Decía un todólogo ahí más allá en una tertulia radiofónica que en época colonial «Perú era España y los peruanos, españoles«. Venía la alquímica transmutación del país andino a cuento del tesoro de monedas de oro y plata que se encontró hace unos años en un barco hundido, que se demostró español. El Perú presentó en su día alegaciones sobre la propiedad del cargamento, pues de allí se extrajo todo el oro y la plata con que se acuñaron las monedas, pero como aquello «era España«, la pretensión peruana no tenía fundamento jurídico según el derecho internacional y no hay más que hablar, siempre según nuestro insigne experto en todo.
Hay en España quien todavía en el siglo XXI sigue planteando las cosas en términos de propiedad. Me pregunto si los esclavos indígenas que morían extenuados en las minas de oro y plata tendrían conciencia de su españolidad castiza. Aunque en realidad eso es irrelevante porque el ordenamiento jurídico internacional, el mismo en el que los indígenas americanos no tuvieron arte ni parte, ya dilucida la cuestión con toda claridad, a decir del todólogo: el Perú «era España«, y por tanto el tesoro se queda en España.
Son las ventajas del encuentro de civilizaciones, que sirve igual para presentar la conquista de América como el establecimiento de embajadas diplomáticas con intercambio de regalos, que para seguir expoliando siglos después con todas las ventajas de jugar con las cartas marcadas. Para eso nos asisten las leyes. La historia y la ética no tienen aquí cabida. Los millones de muertos en las minas de Potosí debían de padecer de colesterol.

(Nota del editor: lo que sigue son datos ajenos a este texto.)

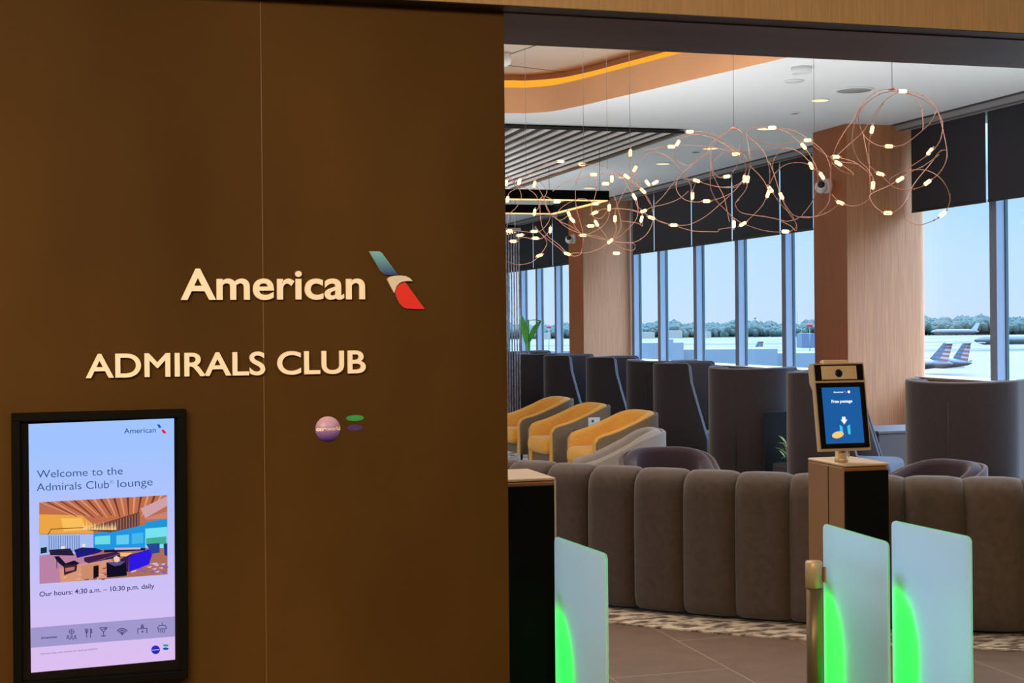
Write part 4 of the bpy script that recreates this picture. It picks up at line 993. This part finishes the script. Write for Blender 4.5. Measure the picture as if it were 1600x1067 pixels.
icon(253.2, 981.5, [[(0, -8), (0, -4.5)], [(-6.6, -1), (-4.5, -4), (4.5, -4.6), (6.6, -1.8), (6.6, 0.6), (-6.6, 1.2), (-6.6, -1)]] + [[(x, 2.6), (x, 6.4)] for x in (-5, -2, 1, 4)], 'icon_shower')
# the picture on the screen
PC = vcol_mat('picture')
def picture():
    mb = MB(); i_ = mb.mi(PC); lay = mb.bm.loops.layers.float_color.new('pic'); N = [0]
    def P(x, y): return (50 + x * 0.14993, 760 + y * 0.14993)
    def q(pts, c):
        N[0] += 1
        f = mb.bm.faces.new([mb.bm.verts.new(sp(*P(x, y), 0.0012 + N[0] * 0.000006)) for x, y in pts])
        f.material_index = i_
        for l in f.loops: l[lay] = (*srgb(*c), 1)
    q([(75, 165), (1410, 90), (1412, 915), (78, 1015)], (170, 110, 90))
    q([(75, 165), (1410, 90), (1410, 330), (640, 480), (75, 490)], (190, 110, 75))
    q([(75, 290), (520, 300), (640, 400), (640, 490), (78, 495)], (235, 165, 70)); q([(300, 330), (520, 330), (560, 450), (330, 470)], (250, 190, 90))
    for k in range(19):
        x0 = 75 + k * 70; x1 = 420 + k * 45
        y = lambda x: 165 - (x - 75) * 0.056
        q([(x0, y(x0)), (x0 + 24, y(x0 + 24)), (x1 + 8, 300 + (k % 3) * 12), (x1, 304 + (k % 3) * 12)], (110, 55, 45) if k % 2 else (225, 150, 120))
    q([(1130, 230), (1410, 100), (1410, 200), (1180, 330)], (205, 160, 170)); q([(1180, 330), (1410, 260), (1410, 335), (1185, 345)], (200, 130, 120)); q([(1180, 370), (1410, 335), (1410, 440), (1180, 470)], (30, 150, 215)); q([(1180, 440), (1410, 420), (1410, 640), (1180, 640)], (120, 225, 240)); q([(1190, 540), (1400, 520), (1400, 600), (1190, 600)], (70, 170, 150))
    q([(75, 500), (640, 495), (640, 690), (78, 720)], (165, 190, 240)); q([(640, 490), (1180, 400), (1180, 640), (640, 660)], (35, 150, 225)); q([(655, 520), (815, 510), (815, 600), (655, 605)], (110, 220, 225)); q([(880, 510), (1010, 500), (1010, 600), (880, 605)], (100, 205, 240)); q([(1040, 490), (1160, 480), (1160, 590), (1040, 600)], (70, 180, 235))
    for k in range(14): q([(175 + k * 24, 510), (183 + k * 24, 510), (183 + k * 24, 680), (175 + k * 24, 680)], (90, 110, 170))
    q([(530, 450), (1120, 265), (1120, 410), (815, 480)], (110, 65, 60))
    for k in range(20): q([(815 + k * 15, 370 - k * 4.6), (823 + k * 15, 368 - k * 4.6), (823 + k * 15, 460 - k * 2.6), (815 + k * 15, 470 - k * 2.6)], (165, 115, 90) if k % 2 else (85, 50, 60))
    for k in range(22):
        x = 530 + k * 16; q([(x, 450), (x + 7, 380 + 18 * math.sin(k * 2.3)), (x + 14, 455)], (250, 215, 150))
    for s in ([(200, 440), (420, 430), (420, 437), (200, 447)], [(160, 500), (200, 440), (205, 445), (168, 503)], [(420, 430), (540, 425), (540, 432), (420, 437)]): q(s, (70, 50, 40))
    q([(78, 720), (330, 690), (660, 720), (980, 930), (300, 1000), (78, 1015)], (185, 130, 165)); q([(280, 860), (800, 740), (1000, 930), (300, 1000)], (215, 150, 120))
    random.seed(3)
    for k in range(26):
        x, y = random.uniform(1000, 1380), random.uniform(800, 900); q([(x, y), (x + 60, y - 12), (x + 40, y + 10)], (220, 185, 235) if k % 2 else (120, 90, 190))
        x, y = random.uniform(300, 780), random.uniform(850, 970); q([(x, y), (x + 60, y - 14), (x + 40, y + 8)], (235, 175, 140) if k % 2 else (140, 80, 70))
    q([(440, 660), (520, 635), (660, 640), (740, 670), (700, 690), (470, 745)], (30, 28, 120)); q([(540, 740), (880, 680), (920, 700), (590, 800), (545, 780)], (60, 30, 70)); q([(590, 800), (920, 705), (920, 735), (600, 798)], (40, 30, 110)); q([(750, 660), (1180, 640), (1180, 665), (750, 690)], (25, 25, 60)); q([(860, 640), (1130, 635), (1130, 655), (860, 660)], (205, 175, 210))
    q([(1010, 740), (1100, 690), (1245, 645), (1250, 720), (1220, 810), (1010, 893)], (45, 25, 225)); q([(980, 720), (1100, 690), (1010, 740), (1005, 890), (930, 880), (920, 760)], (60, 28, 90))
    q([(920, 690), (1050, 690), (980, 730), (920, 725)], (240, 190, 120)); q([(1190, 600), (1330, 590), (1330, 690), (1250, 700)], (40, 70, 150)); q([(1370, 600), (1410, 590), (1410, 730), (1380, 710)], (30, 60, 130))
    q([(230, 730), (280, 725), (350, 800), (440, 770), (495, 800), (470, 815), (330, 840), (270, 790)], (22, 20, 40)); q([(255, 760), (262, 760), (262, 850), (255, 850)], (40, 25, 40)); q([(330, 820), (470, 810), (465, 880), (335, 925)], (60, 32, 50)); q([(345, 850), (445, 835), (440, 870), (350, 890)], (180, 115, 110))
    q([(510, 830), (690, 800), (690, 820), (640, 960), (515, 965)], (205, 140, 105)); q([(640, 830), (695, 820), (695, 940), (640, 960)], (25, 15, 25)); q([(775, 790), (975, 780), (990, 930), (780, 950)], (18, 14, 35)); q([(775, 790), (975, 780), (920, 820), (860, 830)], (90, 80, 130))
    q([(850, 740), (880, 722), (910, 740), (914, 770), (890, 790), (860, 785)], (235, 205, 180)); q([(300, 625), (345, 620), (345, 655), (300, 660)], (240, 225, 215)); q([(520, 600), (555, 598), (555, 630), (520, 632)], (240, 225, 215)); q([(90, 640), (155, 630), (155, 690), (90, 700)], (20, 45, 60)); q([(180, 660), (400, 645), (440, 720), (190, 715)], (40, 28, 60))
    bmesh.ops.transform(mb.bm, matrix=iv, verts=mb.bm.verts[:])
    me = bpy.data.meshes.new('picture'); mb.bm.to_mesh(me); mb.bm.free(); me.materials.append(PC); o = bpy.data.objects.new('picture', me); COL.objects.link(o); o.parent = scr; return o
picture()
# ------------------------------------------------------------------ wire chandeliers
def bulb_mesh():
    mb = MB(); L, r = 0.024, 0.0105
    mb.lathe([(0.001, -L), (r * 0.6, -L + 0.001), (r, -L + 0.006), (r, L - 0.006), (r * 0.6, L - 0.001), (0.001, L)], bulb_m, 12)
    for s in (-1, 1): mb.lathe([(0.0045, s * (L + 0.0005)), (0.0045, s * (L + 0.012))], copper, 8)
    o = mb.build('bulb'); me = o.data; bpy.data.objects.remove(o); return me
BM = bulb_mesh()
def depth(px): return 8.2 + (1395 - px) * 0.0042
rnd = random.Random(21)
def chandelier(label, org, sc, cable_px, strands, bulbs):
    toP = lambda x, y: (org[0] + x * sc, org[1] + y * sc)
    c0 = at_d(cable_px[0], cable_px[1], depth(cable_px[0]))
    t = thing('wire_chandelier', label, 'chandelier', c0, 0, 'copper wire chandeliers')
    topz = CEIL + 0.378
    mb = MB(); mb.tube([(0, 0, 0), (0, 0, topz - c0.z)], 0.0017, cable_m, 5); mb.build('cable', t)
    mb = MB(); mb.lathe([(0.001, 0), (0.05, 0), (0.05, 0.02), (0.001, 0.02)], white_plastic, 20, Matrix.Translation((0, 0, topz - c0.z - 0.021))); mb.build('ceiling_rose', t)
    mb = MB(); mb.lathe([(0.001, -0.006), (0.022, -0.004), (0.022, 0.004), (0.004, 0.012)], copper, 14); mb.build('hub', t)
    for s in strands:
        ph = rnd.uniform(0, 6.28); am = rnd.uniform(0.12, 0.34); fr = rnd.uniform(0.5, 1.0)
        ln = 0; P = []
        for k, (x, y) in enumerate(s):
            if k: ln += math.hypot(x - s[k - 1][0], y - s[k - 1][1]) / 300
            px, py = toP(x, y); P.append(at_d(px, py, depth(px) + am * math.sin(ph + ln * fr * 2)) - c0)
        C = catmull(P, 5)
        mb = MB(); mb.tube(C, 0.0023, copper, 5)
        for k in range(6, len(C) - 4, 13):     # little crimp sleeves along the wire
            mb.tube([C[k], C[k].lerp(C[k + 1], 0.35)], 0.0042, copper, 6)
        mb.build('wire', t)
    for (x, y, a) in bulbs:
        px, py = toP(x, y); d = depth(px) + rnd.uniform(-0.2, 0.2); p = at_d(px, py, d) - c0
        a = math.radians(a); v = (RC * math.cos(a) + UC * math.sin(a) + FW * rnd.uniform(-0.35, 0.35)).normalized()
        o = bpy.data.objects.new('bulb', BM); COL.objects.link(o); o.parent = t; o.location = p; o.rotation_euler = v.to_track_quat('Z', 'Y').to_euler()
    return t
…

También de Canarias se ha exaltado a menudo su españolidad. Es el nuestro otro país que entra en ese sentimiento de propiedad español, un país que según el discurso españolero es casi más español que Don Pelayo. Y hay que insistir en ello para mantener vivo al paciente, porque la españolidad castiza de Canarias no sólo es artificial y artificiosa, sino que está permanentemente cuestionada por la historia y la realidad. Valga como anécdota que en los años cuarenta del siglo XX hubo que traer soldados españoles para dotar las defensas de Canarias porque los mandos sospechaban que ante un ataque británico los soldados canarios se pasarían a las filas inglesas. Todavía estaba fresca la presencia inglesa en Canarias y las nefastas consecuencias económicas que tuvo para el comercio en las Islas el «relevo» español en los años treinta.
En esto del españolerismo volvemos los canarios a estar más cerca de América que de España. La diferencia radica en que los americanos hoy ganan en confianza e independencia, empiezan a contar su historia con una voz no prestada de otros sino propia, y se van sacudiendo la imagen de sí mismos con que España los ha venido cubriendo. No hay más que ver la polémica en México por Hernán Cortés, o la irrelevancia actual de las cumbres iberoamericanas, instrumento español otrora poderoso.
Los canarios haríamos bien en volver a mirar hacia América, pero no con la mirada arrogante de España ni con sus aires de superioridad, sino con una mirada propia, abierta, para tomar ejemplo de lo bueno que allí se está produciendo.Todavía tenemos que encontrar nuestros puntos de referencia y empezar a contar nuestra historia, sin tutelas ni intereses importados. En una Canarias sana rechazaríamos homenajear a siniestros carniceros en nuestro callejero, igual que en México se rechaza rendir tributo a Hernán Cortés. Dirigir la mirada hacia la emancipación americana del siglo XXI nos haría más universales, nos acercaría al mundo y nos alejaría por fin del adocenamiento español, anclado en los llamados «siglos de oro» color sangre e incapaz de superar la dialéctica de conquista y de imperios ya felizmente hundidos.